A Polling–Visualization–Reflection Approach to Teaching the Hanle Effect
Abstract
The Hanle effect is a foundational experimental method in spintronics, yet its conceptual interpretation often presents persistent challenges in advanced physics instruction. Although students can reproduce the Lorentzian dependence of spin polarization on transverse magnetic field strength, many struggle to connect this mathematical form to the underlying physical mechanisms of Larmor precession, phase dispersion, and ensemble dephasing. This disconnect between formal representation and causal reasoning limits coherent understanding of spin dynamics in upper-level undergraduate and graduate courses on magnetic semiconductors. This study introduces a structured Polling–Visualization–Reflection (PVR) instructional cycle designed to support conceptual restructuring of the Hanle effect. The approach integrates anonymous prediction-based polling, guided visualization of spin precession in a transverse magnetic field, and structured reflective articulation within a single lesson sequence.
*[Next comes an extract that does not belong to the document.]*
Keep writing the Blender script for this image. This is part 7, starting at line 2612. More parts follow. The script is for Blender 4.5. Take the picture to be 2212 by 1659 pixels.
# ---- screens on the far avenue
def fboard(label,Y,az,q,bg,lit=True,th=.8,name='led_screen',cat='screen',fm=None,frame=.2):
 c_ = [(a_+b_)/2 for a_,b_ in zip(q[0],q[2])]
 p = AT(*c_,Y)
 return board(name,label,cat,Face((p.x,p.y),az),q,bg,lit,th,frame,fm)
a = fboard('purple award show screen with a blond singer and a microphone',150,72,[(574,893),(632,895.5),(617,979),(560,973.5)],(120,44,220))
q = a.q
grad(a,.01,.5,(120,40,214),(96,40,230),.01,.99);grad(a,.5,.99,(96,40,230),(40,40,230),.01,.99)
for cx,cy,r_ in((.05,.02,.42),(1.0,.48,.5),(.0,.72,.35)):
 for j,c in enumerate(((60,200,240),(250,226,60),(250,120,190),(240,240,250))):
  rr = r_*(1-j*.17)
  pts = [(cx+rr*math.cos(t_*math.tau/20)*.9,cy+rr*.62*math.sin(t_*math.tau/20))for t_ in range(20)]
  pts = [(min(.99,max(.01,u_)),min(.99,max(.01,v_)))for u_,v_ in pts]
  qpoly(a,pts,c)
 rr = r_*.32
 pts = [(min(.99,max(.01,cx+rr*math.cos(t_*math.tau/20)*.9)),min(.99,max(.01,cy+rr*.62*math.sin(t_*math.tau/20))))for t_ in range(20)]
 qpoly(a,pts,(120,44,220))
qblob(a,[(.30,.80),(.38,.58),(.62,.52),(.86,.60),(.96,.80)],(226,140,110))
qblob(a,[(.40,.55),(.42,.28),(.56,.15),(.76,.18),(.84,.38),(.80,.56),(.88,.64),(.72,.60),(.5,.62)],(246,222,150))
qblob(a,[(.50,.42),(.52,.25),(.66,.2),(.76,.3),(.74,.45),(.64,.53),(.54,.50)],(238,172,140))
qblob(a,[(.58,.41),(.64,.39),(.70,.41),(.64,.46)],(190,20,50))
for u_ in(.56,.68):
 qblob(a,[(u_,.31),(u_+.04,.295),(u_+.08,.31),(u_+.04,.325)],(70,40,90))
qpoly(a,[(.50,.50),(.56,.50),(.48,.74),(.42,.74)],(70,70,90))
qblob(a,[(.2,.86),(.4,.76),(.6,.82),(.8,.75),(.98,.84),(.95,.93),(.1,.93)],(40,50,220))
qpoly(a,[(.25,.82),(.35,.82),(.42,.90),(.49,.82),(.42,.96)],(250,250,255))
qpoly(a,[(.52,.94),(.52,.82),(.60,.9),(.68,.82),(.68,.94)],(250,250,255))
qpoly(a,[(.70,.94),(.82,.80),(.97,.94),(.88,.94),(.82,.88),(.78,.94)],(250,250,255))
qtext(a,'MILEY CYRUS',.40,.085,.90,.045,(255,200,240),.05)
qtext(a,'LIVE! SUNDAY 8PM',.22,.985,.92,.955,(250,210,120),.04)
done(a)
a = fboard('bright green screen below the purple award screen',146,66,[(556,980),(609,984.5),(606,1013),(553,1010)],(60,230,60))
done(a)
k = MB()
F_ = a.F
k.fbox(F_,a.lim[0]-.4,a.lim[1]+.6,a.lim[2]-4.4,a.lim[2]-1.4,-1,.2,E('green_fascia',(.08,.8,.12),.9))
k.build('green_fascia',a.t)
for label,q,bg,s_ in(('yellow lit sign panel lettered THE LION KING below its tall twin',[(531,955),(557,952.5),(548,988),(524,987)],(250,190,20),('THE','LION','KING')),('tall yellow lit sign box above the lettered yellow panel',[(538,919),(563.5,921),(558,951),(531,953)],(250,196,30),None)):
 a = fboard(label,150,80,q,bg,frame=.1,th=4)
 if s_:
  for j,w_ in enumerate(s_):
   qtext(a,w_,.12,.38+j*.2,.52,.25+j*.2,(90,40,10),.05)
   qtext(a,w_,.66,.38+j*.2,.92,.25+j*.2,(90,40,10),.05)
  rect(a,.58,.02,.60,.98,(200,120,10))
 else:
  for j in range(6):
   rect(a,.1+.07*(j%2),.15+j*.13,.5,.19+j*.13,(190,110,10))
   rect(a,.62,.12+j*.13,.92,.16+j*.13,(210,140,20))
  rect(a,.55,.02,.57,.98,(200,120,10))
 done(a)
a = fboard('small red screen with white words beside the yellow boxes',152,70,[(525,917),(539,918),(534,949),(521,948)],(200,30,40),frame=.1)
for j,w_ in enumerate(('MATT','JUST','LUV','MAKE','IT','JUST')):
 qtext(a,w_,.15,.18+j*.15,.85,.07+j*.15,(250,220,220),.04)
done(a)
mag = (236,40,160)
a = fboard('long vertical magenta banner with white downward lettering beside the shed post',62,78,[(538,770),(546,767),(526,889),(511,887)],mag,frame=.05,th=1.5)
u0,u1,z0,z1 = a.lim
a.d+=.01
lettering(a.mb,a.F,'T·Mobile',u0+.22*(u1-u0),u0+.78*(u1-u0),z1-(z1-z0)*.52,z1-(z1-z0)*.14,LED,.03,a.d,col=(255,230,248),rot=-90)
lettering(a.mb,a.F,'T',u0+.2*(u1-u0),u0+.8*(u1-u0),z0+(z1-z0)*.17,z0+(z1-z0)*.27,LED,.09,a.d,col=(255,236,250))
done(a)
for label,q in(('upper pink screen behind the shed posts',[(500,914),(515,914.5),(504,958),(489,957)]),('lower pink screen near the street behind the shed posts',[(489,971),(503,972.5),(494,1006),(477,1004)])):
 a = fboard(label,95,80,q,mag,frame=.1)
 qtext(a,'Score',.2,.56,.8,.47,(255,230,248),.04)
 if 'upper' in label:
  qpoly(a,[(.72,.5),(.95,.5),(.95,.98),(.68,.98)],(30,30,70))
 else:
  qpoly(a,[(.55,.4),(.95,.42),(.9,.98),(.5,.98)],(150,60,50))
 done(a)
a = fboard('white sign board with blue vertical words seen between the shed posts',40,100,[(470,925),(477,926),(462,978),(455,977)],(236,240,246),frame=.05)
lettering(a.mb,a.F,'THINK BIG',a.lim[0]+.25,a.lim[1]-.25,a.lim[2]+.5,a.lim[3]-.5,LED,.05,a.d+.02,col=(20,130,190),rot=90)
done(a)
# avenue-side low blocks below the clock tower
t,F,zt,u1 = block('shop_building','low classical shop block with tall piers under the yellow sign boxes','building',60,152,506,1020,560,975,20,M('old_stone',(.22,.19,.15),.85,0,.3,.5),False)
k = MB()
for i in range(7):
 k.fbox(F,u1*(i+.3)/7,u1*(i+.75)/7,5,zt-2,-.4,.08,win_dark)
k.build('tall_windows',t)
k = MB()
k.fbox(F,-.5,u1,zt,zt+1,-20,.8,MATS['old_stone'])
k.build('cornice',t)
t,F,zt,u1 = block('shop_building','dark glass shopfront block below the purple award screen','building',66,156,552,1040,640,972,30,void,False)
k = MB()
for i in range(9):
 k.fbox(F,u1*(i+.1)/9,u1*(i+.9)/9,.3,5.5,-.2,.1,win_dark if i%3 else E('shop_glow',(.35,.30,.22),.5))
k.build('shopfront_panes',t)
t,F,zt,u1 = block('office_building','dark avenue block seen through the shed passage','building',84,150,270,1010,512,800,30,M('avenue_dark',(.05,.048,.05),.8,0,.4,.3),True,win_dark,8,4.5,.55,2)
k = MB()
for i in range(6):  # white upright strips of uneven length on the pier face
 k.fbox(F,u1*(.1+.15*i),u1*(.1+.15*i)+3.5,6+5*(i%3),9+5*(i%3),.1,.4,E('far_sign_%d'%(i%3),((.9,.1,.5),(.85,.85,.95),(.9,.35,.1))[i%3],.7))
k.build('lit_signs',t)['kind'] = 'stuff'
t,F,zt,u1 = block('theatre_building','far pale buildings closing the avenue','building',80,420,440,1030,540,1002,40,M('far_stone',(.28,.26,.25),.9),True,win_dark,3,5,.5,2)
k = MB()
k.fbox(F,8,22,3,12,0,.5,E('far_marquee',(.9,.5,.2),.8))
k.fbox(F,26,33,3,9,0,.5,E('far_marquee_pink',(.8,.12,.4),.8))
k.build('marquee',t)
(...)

Implemented in an 80-min advanced spintronics session, the model explicitly targets representational translation between time-domain spin dynamics and field-domain depolarization curves. Classroom implementation results indicate clearer differentiation between spin relaxation and dephasing mechanisms, improved interpretation of Hanle curve width in relation to spin lifetime, and consistently high levels of student engagement. The instructional design requires minimal technological infrastructure and is adaptable to upper-level undergraduate and graduate physics contexts. These findings suggest that carefully structured interactive cycles can enhance conceptual coherence in abstract physics topics and provide a transferable instructional framework for aligning contemporary spintronics research concepts with classroom practice.